Thanks to Sue Chenette, opener of windows in Slender Human Weight, for opening this window on Paris. Much needed. I will climb through now, follow the links.

Guy Ewing

A friend and I had the good fortune to be at the reading at the Red Wheelbarrow in April. I had just arrived in Paris that morning, and was jet-lagged, yet the lively quiet of the event sustained my interest fully. We were particularly entranced by the first poem Sue read, about a notebook she had found at the Porte de Vanves flea market, and her musings about the woman who had written it. Altogether a memorable evening! And Sue's description of the English writing scene in Paris inspires us to seek out more such events on our next visit.
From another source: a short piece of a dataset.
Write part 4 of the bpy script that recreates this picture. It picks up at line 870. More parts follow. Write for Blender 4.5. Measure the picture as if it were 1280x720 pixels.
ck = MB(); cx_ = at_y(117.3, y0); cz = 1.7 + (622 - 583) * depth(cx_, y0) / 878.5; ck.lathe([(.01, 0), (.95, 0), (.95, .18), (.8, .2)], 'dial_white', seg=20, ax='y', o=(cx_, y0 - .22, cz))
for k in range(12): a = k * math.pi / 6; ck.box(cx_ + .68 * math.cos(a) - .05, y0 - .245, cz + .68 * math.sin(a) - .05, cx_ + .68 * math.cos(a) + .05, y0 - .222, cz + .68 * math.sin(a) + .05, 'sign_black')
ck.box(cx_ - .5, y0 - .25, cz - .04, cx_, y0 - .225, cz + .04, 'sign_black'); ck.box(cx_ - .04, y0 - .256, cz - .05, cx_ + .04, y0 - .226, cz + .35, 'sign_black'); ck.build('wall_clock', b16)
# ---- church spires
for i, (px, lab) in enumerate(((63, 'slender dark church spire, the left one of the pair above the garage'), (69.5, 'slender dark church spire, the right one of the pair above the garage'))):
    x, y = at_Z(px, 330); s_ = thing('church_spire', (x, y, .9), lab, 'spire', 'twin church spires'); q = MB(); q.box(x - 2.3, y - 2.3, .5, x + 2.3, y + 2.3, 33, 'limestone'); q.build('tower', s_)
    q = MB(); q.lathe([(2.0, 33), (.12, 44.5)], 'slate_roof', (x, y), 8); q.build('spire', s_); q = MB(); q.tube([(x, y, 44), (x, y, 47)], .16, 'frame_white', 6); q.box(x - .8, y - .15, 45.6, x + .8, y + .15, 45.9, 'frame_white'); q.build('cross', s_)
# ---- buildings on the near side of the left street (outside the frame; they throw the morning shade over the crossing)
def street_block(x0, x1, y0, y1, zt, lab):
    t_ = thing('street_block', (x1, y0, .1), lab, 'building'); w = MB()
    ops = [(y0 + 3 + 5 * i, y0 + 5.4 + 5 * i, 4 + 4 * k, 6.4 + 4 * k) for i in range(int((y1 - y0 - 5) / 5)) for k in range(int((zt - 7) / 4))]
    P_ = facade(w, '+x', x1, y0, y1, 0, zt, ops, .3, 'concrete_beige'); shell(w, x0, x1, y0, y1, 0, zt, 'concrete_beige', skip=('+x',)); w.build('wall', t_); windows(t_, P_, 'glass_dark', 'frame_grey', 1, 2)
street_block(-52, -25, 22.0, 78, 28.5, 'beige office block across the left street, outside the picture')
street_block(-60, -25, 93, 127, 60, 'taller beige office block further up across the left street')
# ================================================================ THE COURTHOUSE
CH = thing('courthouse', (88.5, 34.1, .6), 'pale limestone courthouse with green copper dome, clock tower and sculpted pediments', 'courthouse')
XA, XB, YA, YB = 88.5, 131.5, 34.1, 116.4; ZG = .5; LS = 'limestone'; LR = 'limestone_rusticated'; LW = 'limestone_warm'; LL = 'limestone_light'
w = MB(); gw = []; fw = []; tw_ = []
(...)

Thank you for this delightful and informative article. I think it is excellent that your poetry is being shared with audiences in Canada, the USA and Paris, France!

You have transported me into the Paris of my childhood. "Discussions" abound: in cafes, housewives meeting in the open air market; the concierge downstairs always had an opinion...and so much more. Lively, always. I just savored a madeleine! Thank you.
Dorota Stypkowski Bussey

Oh, how lovely and informative. I feel as though I have one foot in my New Hampshire spring (black flies among other things!) and the other in the Paris literary scene. Couldn't be better. Thanks, and congrats on your full length collection. I can't wait to see it.

"A Lively Quiet" --- a guidebook for the soul of an American in Paris. Reminds us to consider our "Slender Human Weight" and the words by which our lives are metered.

Einar77

Thank you for this eloquent survey of the Paris literary scene, Sue. How fortunate for you to have been able to enjoy "Paris in the spring time" with your lovely first full collection of poems.